The critical and potentially fractious language of the Puritan jeremiad—in which seventeenth-century New England clergy denounced the social, moral, and religious failures of their communities in a series of lamentations reflecting or threatening a break of the settlers’ covenant with God, while offering the hope of a return to the true way of God through renunciation of sin—was intrinsic to Christian republicanism’s campaigning in the early republic. Abolitionists appropriated its tradition of goading a whole people for collective sin, but they used the jeremiad’s condemnatory language to cast such grave doubts on the nation’s exceptionality that some critics repudiated the protean tradition altogether, and others tested American exceptionalism’s limits as a coherent belief system. The questioning of the nation’s practice and values became so ferocious that it turned, through the radical abolitionists, into a critique of the Christian republic idea. Exceptionalism could no longer be identified with the existing American state because its institutions lacked the qualities that God ordained.
Opposition to slavery grew as evangelical conversions in the North tied sin to moral and political deficiencies. Antislavery advocates based their condemnation of human bondage, American style, largely on its violation of the right to individual liberty, and therefore as a sin in their estimate. The holding of slaves appeared to block the path of individual conversion to God and the ability to lead a moral life without the brutalizing effects of the “peculiar institution.”

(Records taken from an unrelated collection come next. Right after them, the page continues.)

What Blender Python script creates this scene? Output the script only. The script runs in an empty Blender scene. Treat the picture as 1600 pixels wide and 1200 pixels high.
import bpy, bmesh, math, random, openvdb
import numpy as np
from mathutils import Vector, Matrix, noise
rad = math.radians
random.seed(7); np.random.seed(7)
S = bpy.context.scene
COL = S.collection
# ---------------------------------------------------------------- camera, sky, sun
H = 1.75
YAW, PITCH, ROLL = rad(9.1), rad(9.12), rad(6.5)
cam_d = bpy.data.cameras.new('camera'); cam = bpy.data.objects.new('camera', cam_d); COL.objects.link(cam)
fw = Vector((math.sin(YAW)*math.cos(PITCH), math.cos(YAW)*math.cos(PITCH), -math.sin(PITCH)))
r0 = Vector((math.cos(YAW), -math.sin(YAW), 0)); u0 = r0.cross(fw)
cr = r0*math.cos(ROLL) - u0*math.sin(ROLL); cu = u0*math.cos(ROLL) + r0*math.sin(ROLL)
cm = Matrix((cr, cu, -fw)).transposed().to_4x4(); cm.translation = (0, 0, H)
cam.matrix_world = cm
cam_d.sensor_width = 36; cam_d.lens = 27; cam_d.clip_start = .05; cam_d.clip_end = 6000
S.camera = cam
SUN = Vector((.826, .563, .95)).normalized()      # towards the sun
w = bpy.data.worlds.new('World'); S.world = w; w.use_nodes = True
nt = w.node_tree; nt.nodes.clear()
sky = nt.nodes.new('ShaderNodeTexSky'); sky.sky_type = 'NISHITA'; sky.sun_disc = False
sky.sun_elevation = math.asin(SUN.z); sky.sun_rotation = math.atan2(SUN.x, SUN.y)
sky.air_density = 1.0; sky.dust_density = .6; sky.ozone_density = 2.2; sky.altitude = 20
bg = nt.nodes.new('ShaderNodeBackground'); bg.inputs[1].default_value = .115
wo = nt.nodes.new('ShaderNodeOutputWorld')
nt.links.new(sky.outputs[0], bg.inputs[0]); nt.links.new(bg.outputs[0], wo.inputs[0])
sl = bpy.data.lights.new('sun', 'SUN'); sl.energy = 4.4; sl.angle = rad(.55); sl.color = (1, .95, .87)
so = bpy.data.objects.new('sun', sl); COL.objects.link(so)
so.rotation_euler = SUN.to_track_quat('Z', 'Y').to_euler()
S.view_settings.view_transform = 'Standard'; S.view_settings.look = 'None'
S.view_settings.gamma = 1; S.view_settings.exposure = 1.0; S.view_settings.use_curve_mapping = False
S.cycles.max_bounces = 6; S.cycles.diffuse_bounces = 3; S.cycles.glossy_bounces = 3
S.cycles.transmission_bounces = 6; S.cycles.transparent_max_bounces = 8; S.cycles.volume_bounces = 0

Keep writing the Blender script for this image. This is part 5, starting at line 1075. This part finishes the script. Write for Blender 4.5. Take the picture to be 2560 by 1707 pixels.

Within that unequivocal understanding of sinfulness, personal identity became both entangled with religious identity and highly disruptive of patriotic identity. The sternest opponents of slavery, such as William Lloyd Garrison, attacked American institutions as compromised by evil and incompatible with following God’s word and spirit. Garrison condemned the U.S. Constitution on this ground. Some abolitionists, like the anti-institutionalists from whom Garrison received support, preached Christian perfectionism and separation from institutional religion as a way to achieve the millennium through individual repentance reproduced on mass scale. But the resistance of slaveholders invited other blistering denunciations.
Slavery’s persistence in the face of attempts to persuade Southern Christian converts of its evil nature inevitably led antislavery reformers to criticize not only Christianity but also the republican liberty associated with it by moral reformers. Frederick Douglass’ abolitionist Fifth of July speech (1852), delivered at the invitation of the “Ladies” of the Rochester Anti-Slavery Sewing Society, highlighted how the promise of liberty under the Declaration of Independence had exactly the opposite result for African Americans. But Douglass still hoped to redeem the American nation. He separated the potential for human fulfillment of the Declaration from the arguments of politicians and Southern churchmen defending their interpretation of the Constitution as proslavery. After his final break in 1851 with the Garrisonian abolitionists, Douglass sought a political place within the liberal democratic polity for African Americans liberated from slavery. This effort paralleled the position of antislavery advocates within the newly formed Republican Party in 1854. Rather than renounce the United States, Douglass offered a jeremiad as a warning, drawn from the parallel casting out of Israel by a God angry over collective sin.